start

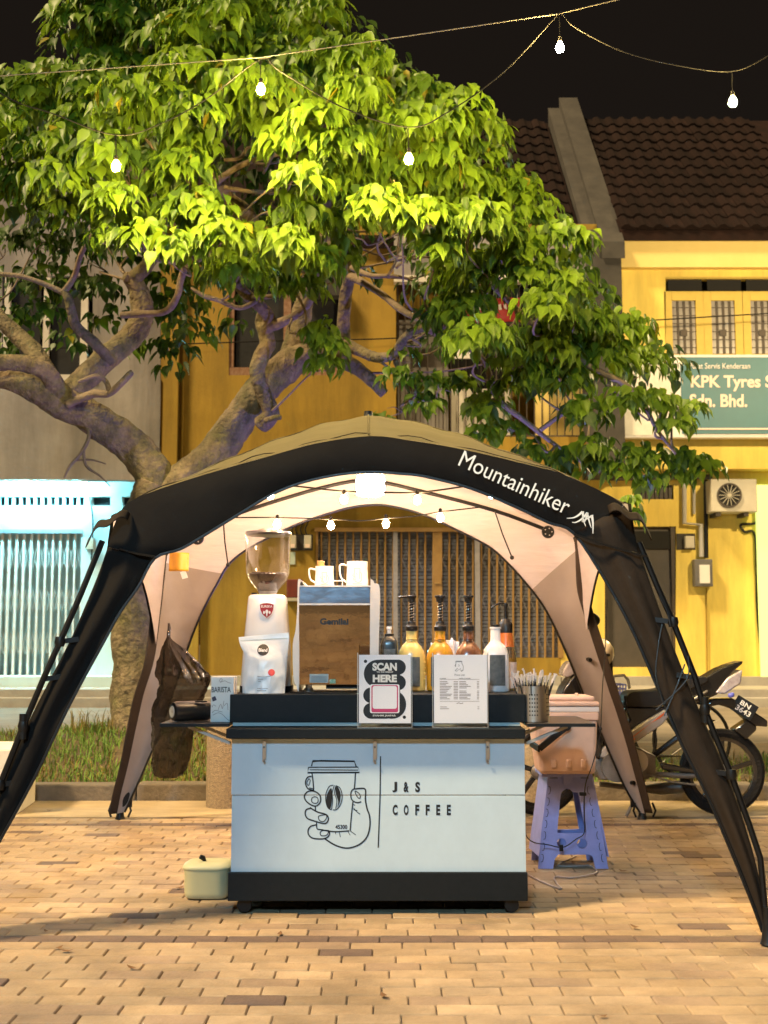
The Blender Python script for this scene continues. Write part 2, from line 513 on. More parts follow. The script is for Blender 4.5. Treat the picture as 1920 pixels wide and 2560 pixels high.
mat('cable_grey', (.42, .33, .28), None, rough=.6)
mat('tyre', (.0055, .005, .005), (.009, .008, .008), 40, .8, spec=.25, bump=.5, bscale=90)
mat('bike_black', (.012, .0115, .012), (.017, .016, .016), 6, .25, coat=.6)
mat('bike_seat', (.007, .0055, .005), (.011, .009, .0075), 9, .6)
mat('bike_silver', (.46, .43, .40), (.36, .33, .31), 5, .3, coat=.4)
mat('bike_orange', (.75, .16, .05), None, rough=.35)
mat('engine_grey', (.26, .24, .22), (.16, .15, .14), 9, .4, metal=.5)
mat('lamp_lens', (.55, .5, .52), (.35, .3, .33), 20, .15, coat=.6)
mat('lamp_blue', (.12, .14, .6), None, rough=.3)
mat('helmet', (.74, .62, .52), (.7, .58, .48), 3, .25, coat=.6)
mat('basket_blue', (.10, .11, .34), None, rough=.4, metal=.2)
mat('wire_dark', (.012, .011, .01), None, rough=.8, spec=.2)
mat('cable_steel', (.10, .09, .07), None, rough=.6, metal=.2)
mat('bulb_glow', (1, .8, .4), None, emit=(1.0, .70, .22), estr=2100)
mat('tent_bulb_glow', (1, .75, .4), None, emit=(1.0, .62, .28), estr=480)
mat('lantern_glow', (1, 1, 1), None, emit=(.92, .96, 1.0), estr=85)
mat('tube_glow', (1, 1, 1), None, emit=(.26, .85, 1.0), estr=400)
mat('lit_door', (.6, .7, .2), None, emit=(.75, .95, .28), estr=.5)
mat('fill_head', (1, 1, 1), None, emit=(.8, .92, 1.0), estr=10)
mat('road_fill_glow', (1, .8, .5), None, emit=(1.0, .74, .38), estr=10)
# ================================================================== THE SETTING
def structure(mb, name, m, **kw):
    o = mb.build(name, m, None, **kw); o['kind'] = 'structure'; return o

structure(MB().box(-160, 160, -60, 220, -.5, -.04), 'ground', 'earth')
plaza = structure(MB().box(-9, 9, -9, 8.06, -.3, -.012), 'plaza', 'joint_sand')
structure(MB().box(-9, 9, 8.064, 8.86, -.3, -.001), 'path', 'concrete')

# --- paving bricks: the 300 that show largest are parts, the rest one mass
BL, BW, BG = .2, .1, .0038
def brick_geo(mb, x, y, z, l, w, tilt=0.0):
    a, b, ch = l / 2, w / 2, .004
    vs_ = [(-a, -b, -.03), (a, -b, -.03), (a, b, -.03), (-a, b, -.03),
           (-a, -b, -ch), (a, -b, -ch), (a, b, -ch), (-a, b, -ch),
           (-a + ch, -b + ch, 0), (a - ch, -b + ch, 0), (a - ch, b - ch, 0), (-a + ch, b - ch, 0)]
    mb.add([(x + p[0], y + p[1], z + p[2] + tilt * p[0]) for p in vs_],
           [(8, 9, 10, 11), (4, 5, 9, 8), (5, 6, 10, 9), (6, 7, 11, 10), (7, 4, 8, 11),
            (0, 1, 5, 4), (1, 2, 6, 5), (2, 3, 7, 6), (3, 0, 4, 7)])
slots = []
rng = random.Random(11)
row0 = -2.0
for r_ in range(int((8.05 - row0) / BW)):
    y = row0 + (r_ + .5) * BW
    offx = (r_ % 2) * .1 + r_ * .013
    hw = 1.2 + max(y, 1.0) * .36
    k0 = int(-hw / BL) - 2
    for k in range(k0, -k0 + 1):
        x = k * BL + (offx % BL)
        band = abs(y - 4.85) < .05 or abs(y - 7.75) < .05
        u = rng.random()
        m_ = 3 if (band or u < .028) else (0 if u < .5 else (1 if u < .78 else 2))
        slots.append((x, y, rng.uniform(-.0034, .0014), m_, rng.uniform(-.014, .014)))
BM = ['brick_tan', 'brick_sand', 'brick_rose', 'brick_dark']
def in_frame(x, y):
    d = y * CS - CAM_H * SN
    if d < 1: return False
    px = 960 + FPX * x / d
    v = (CAM_H * CS + y * SN) / d
    return -60 < px < 1980 and 1280 + FPX * v < 2600
vis = sorted([s_ for s_ in slots if in_frame(s_[0], s_[1])], key=lambda s_: s_[1])
near = vis[:300]; near_set = set(near)
proto = []
for m_ in BM:
    mb = MB(); brick_geo(mb, 0, 0, 0, BL - BG, BW - BG)
    me = bpy.data.meshes.new('brick'); me.from_pydata(mb.v, [], mb.f); me.materials.append(MATS[m_])
    me.update(); proto.append(me)
for (x, y, z, m_, tl) in near:
    o = bpy.data.objects.new('brick', proto[m_]); col.objects.link(o)
    o.location = (x, y, z); o.rotation_euler = (tl * .4, tl * .6, tl * .5)
    wrap_parent(o, plaza)
mb = MB()
for s_ in slots:
    if s_ in near_set: continue
    mb.cur = s_[3]; brick_geo(mb, s_[0], s_[1], s_[2], BL - BG, BW - BG, s_[4] * .6)
tag(mb.build('brick_field', BM, plaza), kind='stuff')

# --- kerb stones, planting bed, road, shophouse apron
kerb = structure(MB().box(-9, 9, 8.90, 9.02, -.3, .02), 'kerb', 'kerb_stone')
for k in range(14):
    x = -6.3 + k * .9
    MB().box(x + .006, x + .894, 8.87, 9.05, -.2, .115 + rng.uniform(-.006, .006)).build('kerb_stone', 'kerb_stone', kerb, bevel=.012)
def bed_z(x, y):
    a = max(0.0, 1 - ((x + 2.1) / 2.9) ** 2) if x < .8 else 0.0
    b = max(0.0, math.sin(max(0, min(1, (y - 9.05) / 3.6)) * math.pi))
    return .06 + .30 * a * b + .02 * noise.noise(Vector((x * 1.7, y * 1.7, 0)))
structure(MB().grid(lambda u, v: Vector((-9 + 18 * u, 9.05 + 3.9 * v, bed_z(-9 + 18 * u, 9.05 + 3.9 * v))), 60, 16), 'planting_bed', 'earth', smooth=True)
structure(MB().box(-60, 60, 12.96, 20.6, -.3, .0), 'road', 'asphalt')
apron = structure(MB().box(-40, 40, 20.62, 30, -.3, .30), 'pavement', 'apron')
MB().box(-40, 40, 20.55, 20.75, -.2, .17).build('kerb_edge', 'apron', apron, bevel=.02)

# grass of the bed: too many blades to count
gv, gf, gm = [], [], []
def blade(x, y, z, h, w, lean, az, m_):
    n = len(gv)
    dx, dy = math.cos(az), math.sin(az)
    for t, ww in ((0, 1.0), (.55, .75)):
        ox = lean * h * t * t
        for sgn in (-1, 1):
            gv.append((x + dx * ox - dy * w * ww * sgn, y + dy * ox + dx * w * ww * sgn, z + h * t))
    gv.append((x + dx * lean * h, y + dy * lean * h, z + h * (1 - .35 * abs(lean))))
    gf.append((n, n + 1, n + 3, n + 2)); gf.append((n + 2, n + 3, n + 4)); gm.extend([m_, m_])
rg = random.Random(5)
for _ in range(34000):
    x = rg.uniform(-4.6, 6.5)
    y = 9.06 + (rg.random() ** 1.3) * 3.6
    if x > .9 and (y > 11.2 or rg.random() < .55): continue
    if noise.noise(Vector((x * 1.3, y * 1.3, 3))) < -.28: continue
    z = bed_z(x, y)
    dry = rg.random() < (.26 + .4 * noise.noise(Vector((x, y, 9))))
    blade(x, y, z - .01, rg.uniform(.05, .15) * (1.5 if rg.random() < .05 else 1), rg.uniform(.003, .0065), rg.uniform(.2, 1.1), rg.uniform(0, 6.283), 1 if dry else 0)
for _ in range(46):                                     # tall dry tuft at the foot of the tree
    x, y = rg.gauss(-2.55, .12), rg.gauss(10.6, .1)
    blade(x, y, bed_z(x, y), rg.uniform(.12, .3), .005, rg.uniform(.2, .8), rg.uniform(0, 6.283), 1)
me = bpy.data.meshes.new('grass'); me.from_pydata(gv, [], gf)
me.materials.append(MATS['grass_green']); me.materials.append(MATS['grass_dry'])
me.polygons.foreach_set('material_index', gm)
tag(finish(me, 'grass'), 'short green and dry grass on the raised bed behind the tent', 'grass', kind='stuff')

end

GOAL:
Make an exact copy of the lines from the top of the material through the line with "-.001), 'path', 'concrete')", pictures excluded.

TASK SOLUTION:
The Blender Python script for this scene continues. Write part 2, from line 513 on. More parts follow. The script is for Blender 4.5. Treat the picture as 1920 pixels wide and 2560 pixels high.
mat('cable_grey', (.42, .33, .28), None, rough=.6)
mat('tyre', (.0055, .005, .005), (.009, .008, .008), 40, .8, spec=.25, bump=.5, bscale=90)
mat('bike_black', (.012, .0115, .012), (.017, .016, .016), 6, .25, coat=.6)
mat('bike_seat', (.007, .0055, .005), (.011, .009, .0075), 9, .6)
mat('bike_silver', (.46, .43, .40), (.36, .33, .31), 5, .3, coat=.4)
mat('bike_orange', (.75, .16, .05), None, rough=.35)
mat('engine_grey', (.26, .24, .22), (.16, .15, .14), 9, .4, metal=.5)
mat('lamp_lens', (.55, .5, .52), (.35, .3, .33), 20, .15, coat=.6)
mat('lamp_blue', (.12, .14, .6), None, rough=.3)
mat('helmet', (.74, .62, .52), (.7, .58, .48), 3, .25, coat=.6)
mat('basket_blue', (.10, .11, .34), None, rough=.4, metal=.2)
mat('wire_dark', (.012, .011, .01), None, rough=.8, spec=.2)
mat('cable_steel', (.10, .09, .07), None, rough=.6, metal=.2)
mat('bulb_glow', (1, .8, .4), None, emit=(1.0, .70, .22), estr=2100)
mat('tent_bulb_glow', (1, .75, .4), None, emit=(1.0, .62, .28), estr=480)
mat('lantern_glow', (1, 1, 1), None, emit=(.92, .96, 1.0), estr=85)
mat('tube_glow', (1, 1, 1), None, emit=(.26, .85, 1.0), estr=400)
mat('lit_door', (.6, .7, .2), None, emit=(.75, .95, .28), estr=.5)
mat('fill_head', (1, 1, 1), None, emit=(.8, .92, 1.0), estr=10)
mat('road_fill_glow', (1, .8, .5), None, emit=(1.0, .74, .38), estr=10)
# ================================================================== THE SETTING
def structure(mb, name, m, **kw):
    o = mb.build(name, m, None, **kw); o['kind'] = 'structure'; return o

structure(MB().box(-160, 160, -60, 220, -.5, -.04), 'ground', 'earth')
plaza = structure(MB().box(-9, 9, -9, 8.06, -.3, -.012), 'plaza', 'joint_sand')
structure(MB().box(-9, 9, 8.064, 8.86, -.3, -.001), 'path', 'concrete')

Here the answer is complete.